Questions: Boyle's and Charles' Laws for Ideal Gases
5 questions to test your understanding
Score: 0 / 5
Question 1 Multiple Choice
A gas at 50°C is heated to 100°C at constant pressure. A student doubles the volume, reasoning that the temperature doubled. Is the student correct?
AYes — the temperature doubled from 50 to 100, so volume doubles by Charles' Law
BNo — Charles' Law only applies when pressure changes, not temperature
CNo — the Kelvin temperatures are 323 K and 373 K, so volume increases by a factor of 373/323, not 2
DNo — Boyle's Law applies here, not Charles' Law
The student made the classic Celsius mistake. Charles' Law requires absolute temperature (Kelvin). 50°C = 323 K and 100°C = 373 K. The temperature did NOT double — it increased by a factor of 373/323 ≈ 1.15. Only on the Kelvin scale does doubling temperature actually represent a doubling of molecular kinetic energy, making the proportionality V/T = constant valid. Using Celsius breaks the direct proportionality because 0°C is not the true zero of thermal energy.
Question 2 Multiple Choice
A gas is stored in a sealed, rigid container. The container is heated. What happens to the gas pressure, and which law applies?
APressure stays constant — Boyle's Law holds because volume is fixed
BBoyle's Law does not apply here — it requires constant temperature, and this scenario involves changing temperature
CPressure doubles as temperature doubles, per Charles' Law
DPressure decreases as the molecules slow down and spread out
Boyle's Law (PV = constant) holds only when temperature is fixed. In this scenario, temperature is changing, so Boyle's Law is inapplicable. The correct framework is Gay-Lussac's Law (P/T = constant at fixed volume), which is the natural extension of Charles' Law to rigid containers. This question targets a common confusion: students sometimes apply the wrong law because they remember 'gas + pressure' without checking which variable is held constant.
Question 3 True / False
A gas compressed to half its original volume at constant temperature will have twice its original pressure.
TTrue
FFalse
Answer: True
This is a direct application of Boyle's Law: PV = constant (at fixed temperature and fixed amount of gas). If V is halved, then P must double to keep the product PV constant. The intuition is that the same number of molecules now occupy half the space, so they collide with the walls twice as often per unit area, doubling the pressure.
Question 4 True / False
Charles' Law predicts that a gas at 0°C has zero volume.
TTrue
FFalse
Answer: False
This is the Celsius trap. 0°C is NOT absolute zero — it is 273 K. Charles' Law (V/T = constant with T in Kelvin) predicts zero volume only at 0 K (absolute zero, −273°C), where molecular motion theoretically ceases. A gas at 0°C still has substantial thermal energy and a nonzero volume. The error reveals exactly why Kelvin is required: using Celsius produces nonsensical predictions because 0°C does not represent the absence of thermal energy.
Question 5 Short Answer
Why must temperature be expressed in Kelvin rather than Celsius when applying Charles' Law?

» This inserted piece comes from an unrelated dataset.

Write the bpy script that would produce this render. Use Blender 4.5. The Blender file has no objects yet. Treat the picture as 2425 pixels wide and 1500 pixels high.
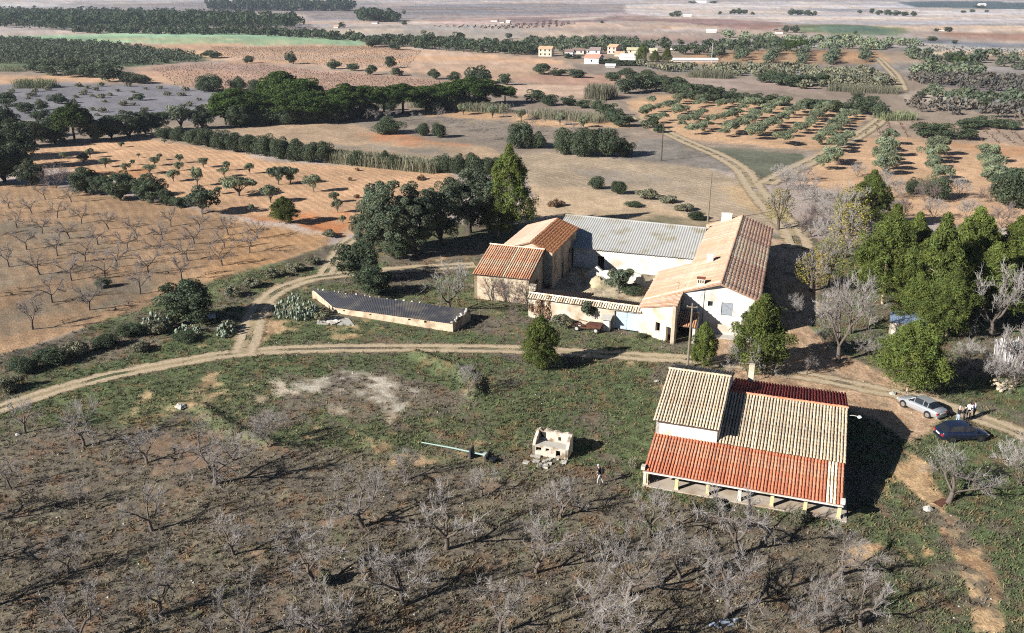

Think about your answer, then reveal below.
Model answer: Charles' Law states that volume is directly proportional to absolute temperature (V/T = constant). This proportionality only holds when temperature is measured from true zero — the point of zero thermal energy (0 K, or −273°C). The Kelvin scale starts at this absolute zero. Celsius is an offset scale where 0°C = 273 K, so ratios of Celsius temperatures don't reflect ratios of thermal energy. Doubling from 10°C to 20°C does not double the thermal energy — it corresponds to only a 3.6% increase in Kelvin.
The deeper point is that Charles' Law is a statement about the relationship between molecular kinetic energy and volume. Kinetic energy scales with absolute temperature, not Celsius temperature. Only when you use Kelvin does 'twice the temperature' mean 'twice the thermal energy' — and therefore predict 'twice the volume.' Any gas law involving T as a direct proportionality requires Kelvin.